The picture below shows Mevlana’s tomb inside the old mosque.  Rather than requiring people to remove their shoes, they provided paper shoe covers to wear.  


There is a mosque right next to the museum.  There’s a pic below showing the mosque (to the right) and the museum from the night before when we walked back from the dervishes. 

The picture above is Çatalhöyük. This is a site that dates back to the Neolithic period.  (Yes, I had to look it up to better understand what we were looking at).  But 9000 years ago, people built this community of 3500 - 8000 people.  The living spaces are all connected to each other.  There were no streets.  People had ladders inside to the roof, and the roofs were the ‘streets’ of this place.  There’s a museum which explains a lot, then there are some reconstructed dwellings that you can go into to see how people lived.  Finally, there is the actual archeological site.

I’m going to let people who are interested, go to the link to find out more.  The picture above is a tiny part of the complex under a large cover that visitors are allowed to see.  There’s another section open to the public, but it wasn’t open when we were there.  

I’m still trying to grasp people who were only just beginning to transition from hunter/gatherer to growing some of their own food, and developing this complex housing system.  

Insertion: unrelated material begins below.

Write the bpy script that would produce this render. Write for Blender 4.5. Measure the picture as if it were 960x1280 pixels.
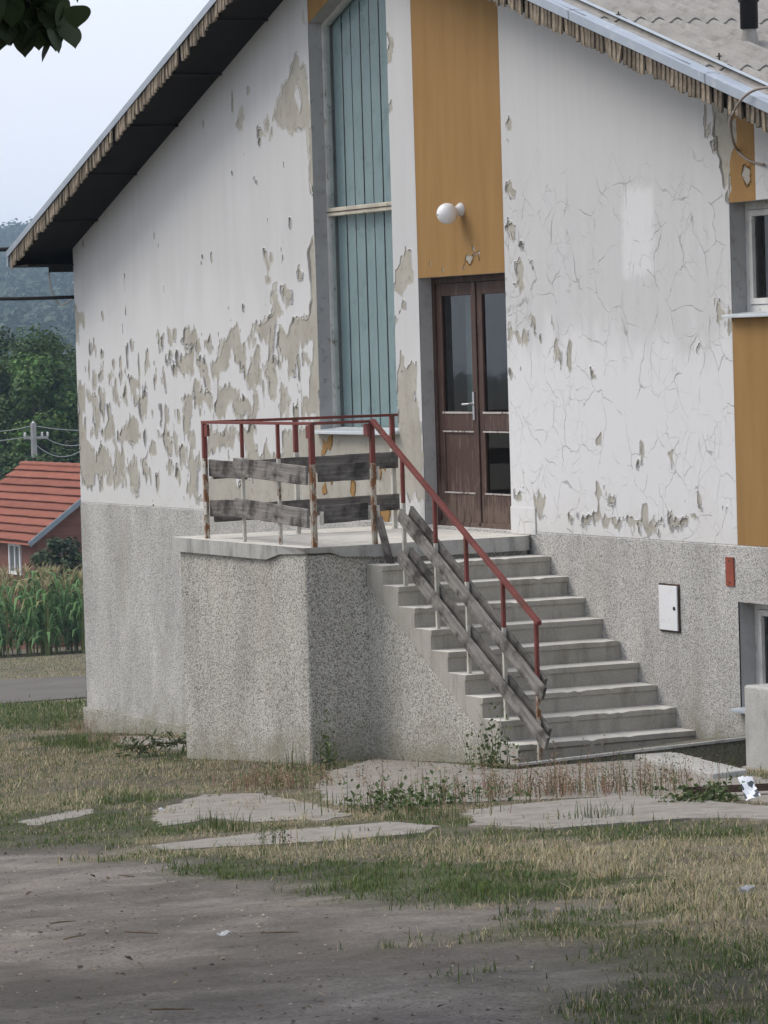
import bpy, math, random
import numpy as np
from mathutils import Matrix, Vector
random.seed(7); rng = np.random.default_rng(11)
sc = bpy.context.scene
for o in list(bpy.data.objects): bpy.data.objects.remove(o)

# ------------------------------------------------------------------ camera
CAM = np.array([28.8442, -15.7039, 3.4091])
FW = np.array([-0.89629083, 0.44123177, -0.04446661])
RT = np.array([0.44264567, 0.89622145, -0.02918758])
UP = np.array([-0.02697344, 0.04584351, 0.9985844])
FPX = 4597.8
cd = bpy.data.cameras.new('camera'); cam = bpy.data.objects.new('camera', cd)
sc.collection.objects.link(cam); sc.camera = cam
cam.matrix_world = Matrix([[RT[i], UP[i], -FW[i], CAM[i]] for i in range(3)] + [[0, 0, 0, 1]])
cd.sensor_fit = 'VERTICAL'; cd.sensor_height = 36.0; cd.lens = FPX / 1280 * 36.0
cd.clip_start = 0.1; cd.clip_end = 9000

# ------------------------------------------------------------------ light
SUN = Vector((-0.62, -0.66, 0.92)).normalized()          # direction towards the hazy sun
w = bpy.data.worlds.new('World'); sc.world = w; w.use_nodes = True
nt = w.node_tree; nt.nodes.clear()
sky = nt.nodes.new('ShaderNodeTexSky'); sky.sky_type = 'NISHITA'; sky.sun_disc = False
sky.sun_elevation = math.asin(SUN.z); sky.sun_rotation = math.atan2(SUN.x, SUN.y)
sky.air_density = 1.0; sky.dust_density = 5.0; sky.ozone_density = 1.0
veil = nt.nodes.new('ShaderNodeMix'); veil.data_type = 'RGBA'      # thin even cloud veil over the clear sky
veil.inputs[0].default_value = 0.80; veil.inputs[7].default_value = (6.7, 7.0, 7.9, 1)
bg = nt.nodes.new('ShaderNodeBackground'); bg.inputs[1].default_value = 0.12
wo = nt.nodes.new('ShaderNodeOutputWorld')
nt.links.new(sky.outputs[0], veil.inputs[6]); nt.links.new(veil.outputs[2], bg.inputs[0]); nt.links.new(bg.outputs[0], wo.inputs[0])
sl = bpy.data.lights.new('sun', 'SUN'); sl.energy = 1.5; sl.angle = math.radians(28); sl.color = (1, 0.95, 0.87)
so = bpy.data.objects.new('sun', sl); sc.collection.objects.link(so)
so.rotation_euler = SUN.to_track_quat('Z', 'Y').to_euler(); so.location = (-20, -30, 40)
sc.view_settings.view_transform = 'Standard'; sc.view_settings.look = 'None'
sc.view_settings.exposure = 0.45; sc.view_settings.gamma = 1.0
sc.cycles.max_bounces = 6; sc.cycles.diffuse_bounces = 3; sc.cycles.glossy_bounces = 2; sc.cycles.transmission_bounces = 2; sc.cycles.transparent_max_bounces = 8; sc.cycles.volume_bounces = 0
sc.cycles.use_adaptive_sampling = True; sc.cycles.adaptive_threshold = 0.02

# ------------------------------------------------------------------ helpers
def ray(x, y): return FW + RT * (x - 480) / FPX + UP * (640 - y) / FPX
def hit(x, y, ax, v):
    d = ray(x, y); return CAM + d * ((v - CAM[ax]) / d[ax])
def onY(x, y, v=0.0): return hit(x, y, 1, v)
def onX(x, y, v=0.0): return hit(x, y, 0, v)
SL = 0.07
def gz(X): return np.where(np.asarray(X) > -95, SL * (np.asarray(X) - 2.6), -6.832)
def onG(x, y, dz=0.0):
    d = ray(x, y); n = np.array([-SL, 0, 1.0]); t = (-SL * 2.6 + dz - n @ CAM) / (n @ d); return CAM + d * t
def link(o): sc.collection.objects.link(o); return o
def tag(o, label=None, cat=None, group=None, kind=None):
    if label: o['label'] = label
    if cat: o['category'] = cat
    if group: o['group'] = group
    if kind: o['kind'] = kind
    return o
def thing(name, loc, label, cat, group=None):
    o = bpy.data.objects.new(name, None); o.location = loc; o.empty_display_size = 0.2; link(o)
    return tag(o, label, cat, group)
def wloc(o):
    v = np.zeros(3)
    while o is not None: v += np.array(o.location); o = o.parent
    return v
def mesh(name, V, Fc, mats, parent=None, smooth=False, mi=None, col=None, loc=None):
    V = np.asarray(V, float)
    off = wloc(parent) if parent is not None else np.zeros(3)
    L = np.zeros(3) if loc is None else np.asarray(loc, float)
    me = bpy.data.meshes.new(name)
    V = V - off - (L - off if loc is not None else 0)
    if isinstance(Fc, np.ndarray):
        n, k = Fc.shape
        me.vertices.add(len(V)); me.vertices.foreach_set('co', V.astype(np.float32).ravel())
        me.loops.add(n * k); me.loops.foreach_set('vertex_index', Fc.astype(np.int32).ravel())
        me.polygons.add(n); me.polygons.foreach_set('loop_start', np.arange(0, n * k, k, dtype=np.int32))
        me.update(calc_edges=True); me.validate()
    else:
        me.from_pydata([tuple(v) for v in V], [], [tuple(f) for f in Fc]); me.update()
    for m in (mats if isinstance(mats, (list, tuple)) else [mats]): me.materials.append(m)
    if mi is not None: me.polygons.foreach_set('material_index', np.asarray(mi, np.int32))
    if smooth: me.polygons.foreach_set('use_smooth', np.ones(len(me.polygons), bool))
    if col is not None:
        a = me.color_attributes.new('tint', 'FLOAT_COLOR', 'POINT')
        c4 = np.ones((len(V), 4), np.float32); c4[:, :3] = col; a.data.foreach_set('color', c4.ravel())
    o = bpy.data.objects.new(name, me); link(o); o.parent = parent
    if loc is not None: o.location = L - off
    return o
def box(a, b):
    (x0, y0, z0), (x1, y1, z1) = a, b
    V = [(x0, y0, z0), (x1, y0, z0), (x1, y1, z0), (x0, y1, z0), (x0, y0, z1), (x1, y0, z1), (x1, y1, z1), (x0, y1, z1)]
    return V, [(0, 3, 2, 1), (4, 5, 6, 7), (0, 1, 5, 4), (1, 2, 6, 5), (2, 3, 7, 6), (3, 0, 4, 7)]
def merge(parts):
    V, Fc = [], []
    for v, f in parts:
        n = len(V); V += [tuple(p) for p in v]; Fc += [tuple(i + n for i in q) for q in f]
    return V, Fc
def bev(o, wd=0.006, seg=2):
    m = o.modifiers.new('bevel', 'BEVEL'); m.width = wd; m.segments = seg; m.limit_method = 'ANGLE'; return o
def beam(p, q, wd, ht, up=(0, 0, 1), jag=0.0, seed=0, nseg=1):
    """bar from p to q; wd across, ht along 'up'"""
    p = np.array(p, float); q = np.array(q, float); d = q - p; L = np.linalg.norm(d); d /= L
    u = np.array(up, float); u -= d * (u @ d); u /= np.linalg.norm(u); s = np.cross(d, u)
    r = np.random.default_rng(seed); V, Fc = [], []
    for k in range(nseg + 1):
        c = p + d * L * k / nseg; e = 1.0
        w_ = 1 + jag * r.uniform(-1, 1); dz = jag * ht * r.uniform(-.5, .5)
        for a, b in ((-1, -1), (1, -1), (1, 1), (-1, 1)):
            V.append(c + s * a * wd / 2 + u * (b * ht / 2 * w_ + dz) + (d * r.uniform(-jag, jag) * ht if k in (0, nseg) else 0))
        if k:
            i = 4 * k
            for m in range(4): Fc.append((i - 4 + m, i - 4 + (m + 1) % 4, i + (m + 1) % 4, i + m))
    Fc.append((3, 2, 1, 0)); i = 4 * nseg; Fc.append((i, i + 1, i + 2, i + 3)); return V, Fc
def tube(pts, rad, n=6):
    pts = [np.array(p, float) for p in pts]; V, Fc = [], []
    if np.isscalar(rad): rad = [rad] * len(pts)
    for k, p in enumerate(pts):
        d = pts[min(k + 1, len(pts) - 1)] - pts[max(k - 1, 0)]; d /= np.linalg.norm(d)
        a = np.cross(d, (0.3, 0.2, 1) if abs(d[2]) < .9 else (1, 0.1, 0)); a /= np.linalg.norm(a); b = np.cross(d, a)
        for j in range(n):
            t = 2 * math.pi * j / n; V.append(p + rad[k] * (a * math.cos(t) + b * math.sin(t)))
        if k:
            for j in range(n):
                Fc.append(((k - 1) * n + j, (k - 1) * n + (j + 1) % n, k * n + (j + 1) % n, k * n + j))
    Fc.append(tuple(range(n))[::-1]); m = (len(pts) - 1) * n; Fc.append(tuple(range(m, m + n))); return V, Fc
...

The picture below shows the mosque, to the right, and the Mevlana Museum.  The green tiled turret is the museum area is from the original building, which if I got it right, was build in the 1200s. The rest was built later. 


Think about it.  The turquoise green turret in the back of the museum complex was built over 200 years before Europeans Columbus’ reached what became ‘the new world.,’

 

There is a lot referenced in this post that people know little or nothing about, so I won’t feel bad if I don’t post again right away and give you time to check out the links.